All of the data below should be written out exactly.

**Given information:**
* Begin *

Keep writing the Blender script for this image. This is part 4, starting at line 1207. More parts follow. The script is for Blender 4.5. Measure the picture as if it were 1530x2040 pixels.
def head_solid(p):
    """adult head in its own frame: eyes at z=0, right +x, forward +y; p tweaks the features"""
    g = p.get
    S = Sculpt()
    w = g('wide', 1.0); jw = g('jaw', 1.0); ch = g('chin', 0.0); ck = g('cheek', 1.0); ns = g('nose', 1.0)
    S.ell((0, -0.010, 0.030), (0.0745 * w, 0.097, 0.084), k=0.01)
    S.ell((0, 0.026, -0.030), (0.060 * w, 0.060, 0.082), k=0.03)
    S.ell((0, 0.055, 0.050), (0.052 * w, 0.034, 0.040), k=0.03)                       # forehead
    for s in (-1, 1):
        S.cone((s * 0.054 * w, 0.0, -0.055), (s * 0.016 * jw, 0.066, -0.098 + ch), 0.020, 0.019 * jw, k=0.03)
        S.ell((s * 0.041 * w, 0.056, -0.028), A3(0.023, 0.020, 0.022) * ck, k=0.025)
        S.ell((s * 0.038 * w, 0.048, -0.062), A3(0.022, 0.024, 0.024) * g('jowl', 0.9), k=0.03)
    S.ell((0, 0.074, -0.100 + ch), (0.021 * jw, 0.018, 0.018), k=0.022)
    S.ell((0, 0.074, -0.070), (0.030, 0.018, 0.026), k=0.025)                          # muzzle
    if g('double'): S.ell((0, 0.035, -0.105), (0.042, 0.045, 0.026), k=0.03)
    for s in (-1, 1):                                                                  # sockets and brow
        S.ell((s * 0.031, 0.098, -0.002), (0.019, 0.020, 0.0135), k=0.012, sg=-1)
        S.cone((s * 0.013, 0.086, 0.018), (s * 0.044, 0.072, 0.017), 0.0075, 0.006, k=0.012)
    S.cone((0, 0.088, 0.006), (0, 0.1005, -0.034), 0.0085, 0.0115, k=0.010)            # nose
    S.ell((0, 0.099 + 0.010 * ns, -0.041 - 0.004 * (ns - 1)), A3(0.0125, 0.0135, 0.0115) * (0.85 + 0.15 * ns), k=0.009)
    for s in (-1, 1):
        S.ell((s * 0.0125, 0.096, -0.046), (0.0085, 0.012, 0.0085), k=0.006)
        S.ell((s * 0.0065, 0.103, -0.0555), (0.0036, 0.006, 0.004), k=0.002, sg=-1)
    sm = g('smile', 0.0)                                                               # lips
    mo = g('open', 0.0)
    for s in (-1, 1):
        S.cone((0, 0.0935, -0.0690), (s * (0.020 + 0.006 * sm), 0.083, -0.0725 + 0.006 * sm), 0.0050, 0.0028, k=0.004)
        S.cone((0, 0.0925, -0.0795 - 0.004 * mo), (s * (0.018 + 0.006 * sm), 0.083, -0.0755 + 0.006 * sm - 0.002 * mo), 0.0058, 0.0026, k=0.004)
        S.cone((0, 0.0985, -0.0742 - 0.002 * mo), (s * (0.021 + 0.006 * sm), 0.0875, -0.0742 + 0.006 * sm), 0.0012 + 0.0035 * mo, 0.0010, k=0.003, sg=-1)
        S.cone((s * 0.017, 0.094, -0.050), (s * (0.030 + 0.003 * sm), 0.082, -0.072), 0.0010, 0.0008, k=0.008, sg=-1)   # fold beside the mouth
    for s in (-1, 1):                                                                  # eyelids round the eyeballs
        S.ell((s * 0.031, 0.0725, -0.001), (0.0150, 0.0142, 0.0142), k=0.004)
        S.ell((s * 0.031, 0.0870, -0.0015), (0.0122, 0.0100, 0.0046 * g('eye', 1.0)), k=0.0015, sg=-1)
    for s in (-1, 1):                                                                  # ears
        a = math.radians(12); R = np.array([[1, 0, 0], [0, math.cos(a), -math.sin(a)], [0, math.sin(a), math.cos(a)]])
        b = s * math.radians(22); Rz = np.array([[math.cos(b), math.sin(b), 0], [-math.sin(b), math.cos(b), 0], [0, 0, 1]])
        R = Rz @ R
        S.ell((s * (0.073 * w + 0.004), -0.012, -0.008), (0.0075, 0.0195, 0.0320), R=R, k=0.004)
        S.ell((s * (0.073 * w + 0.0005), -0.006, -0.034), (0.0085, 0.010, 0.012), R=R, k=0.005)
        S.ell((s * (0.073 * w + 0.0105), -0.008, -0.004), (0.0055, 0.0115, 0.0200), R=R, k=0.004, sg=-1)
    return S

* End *

**Solved exercise:**
Keep writing the Blender script for this image. This is part 4, starting at line 1207. More parts follow. The script is for Blender 4.5. Measure the picture as if it were 1530x2040 pixels.
def head_solid(p):
    """adult head in its own frame: eyes at z=0, right +x, forward +y; p tweaks the features"""
    g = p.get
    S = Sculpt()
    w = g('wide', 1.0); jw = g('jaw', 1.0); ch = g('chin', 0.0); ck = g('cheek', 1.0); ns = g('nose', 1.0)
    S.ell((0, -0.010, 0.030), (0.0745 * w, 0.097, 0.084), k=0.01)
    S.ell((0, 0.026, -0.030), (0.060 * w, 0.060, 0.082), k=0.03)
    S.ell((0, 0.055, 0.050), (0.052 * w, 0.034, 0.040), k=0.03)                       # forehead
    for s in (-1, 1):
        S.cone((s * 0.054 * w, 0.0, -0.055), (s * 0.016 * jw, 0.066, -0.098 + ch), 0.020, 0.019 * jw, k=0.03)
        S.ell((s * 0.041 * w, 0.056, -0.028), A3(0.023, 0.020, 0.022) * ck, k=0.025)
        S.ell((s * 0.038 * w, 0.048, -0.062), A3(0.022, 0.024, 0.024) * g('jowl', 0.9), k=0.03)
    S.ell((0, 0.074, -0.100 + ch), (0.021 * jw, 0.018, 0.018), k=0.022)
    S.ell((0, 0.074, -0.070), (0.030, 0.018, 0.026), k=0.025)                          # muzzle
    if g('double'): S.ell((0, 0.035, -0.105), (0.042, 0.045, 0.026), k=0.03)
    for s in (-1, 1):                                                                  # sockets and brow
        S.ell((s * 0.031, 0.098, -0.002), (0.019, 0.020, 0.0135), k=0.012, sg=-1)
        S.cone((s * 0.013, 0.086, 0.018), (s * 0.044, 0.072, 0.017), 0.0075, 0.006, k=0.012)
    S.cone((0, 0.088, 0.006), (0, 0.1005, -0.034), 0.0085, 0.0115, k=0.010)            # nose
    S.ell((0, 0.099 + 0.010 * ns, -0.041 - 0.004 * (ns - 1)), A3(0.0125, 0.0135, 0.0115) * (0.85 + 0.15 * ns), k=0.009)
    for s in (-1, 1):
        S.ell((s * 0.0125, 0.096, -0.046), (0.0085, 0.012, 0.0085), k=0.006)
        S.ell((s * 0.0065, 0.103, -0.0555), (0.0036, 0.006, 0.004), k=0.002, sg=-1)
    sm = g('smile', 0.0)                                                               # lips
    mo = g('open', 0.0)
    for s in (-1, 1):
        S.cone((0, 0.0935, -0.0690), (s * (0.020 + 0.006 * sm), 0.083, -0.0725 + 0.006 * sm), 0.0050, 0.0028, k=0.004)
        S.cone((0, 0.0925, -0.0795 - 0.004 * mo), (s * (0.018 + 0.006 * sm), 0.083, -0.0755 + 0.006 * sm - 0.002 * mo), 0.0058, 0.0026, k=0.004)
        S.cone((0, 0.0985, -0.0742 - 0.002 * mo), (s * (0.021 + 0.006 * sm), 0.0875, -0.0742 + 0.006 * sm), 0.0012 + 0.0035 * mo, 0.0010, k=0.003, sg=-1)
        S.cone((s * 0.017, 0.094, -0.050), (s * (0.030 + 0.003 * sm), 0.082, -0.072), 0.0010, 0.0008, k=0.008, sg=-1)   # fold beside the mouth
    for s in (-1, 1):                                                                  # eyelids round the eyeballs
        S.ell((s * 0.031, 0.0725, -0.001), (0.0150, 0.0142, 0.0142), k=0.004)
        S.ell((s * 0.031, 0.0870, -0.0015), (0.0122, 0.0100, 0.0046 * g('eye', 1.0)), k=0.0015, sg=-1)
    for s in (-1, 1):                                                                  # ears
        a = math.radians(12); R = np.array([[1, 0, 0], [0, math.cos(a), -math.sin(a)], [0, math.sin(a), math.cos(a)]])
        b = s * math.radians(22); Rz = np.array([[math.cos(b), math.sin(b), 0], [-math.sin(b), math.cos(b), 0], [0, 0, 1]])
        R = Rz @ R
        S.ell((s * (0.073 * w + 0.004), -0.012, -0.008), (0.0075, 0.0195, 0.0320), R=R, k=0.004)
        S.ell((s * (0.073 * w + 0.0005), -0.006, -0.034), (0.0085, 0.010, 0.012), R=R, k=0.005)
        S.ell((s * (0.073 * w + 0.0105), -0.008, -0.004), (0.0055, 0.0115, 0.0200), R=R, k=0.004, sg=-1)
    return S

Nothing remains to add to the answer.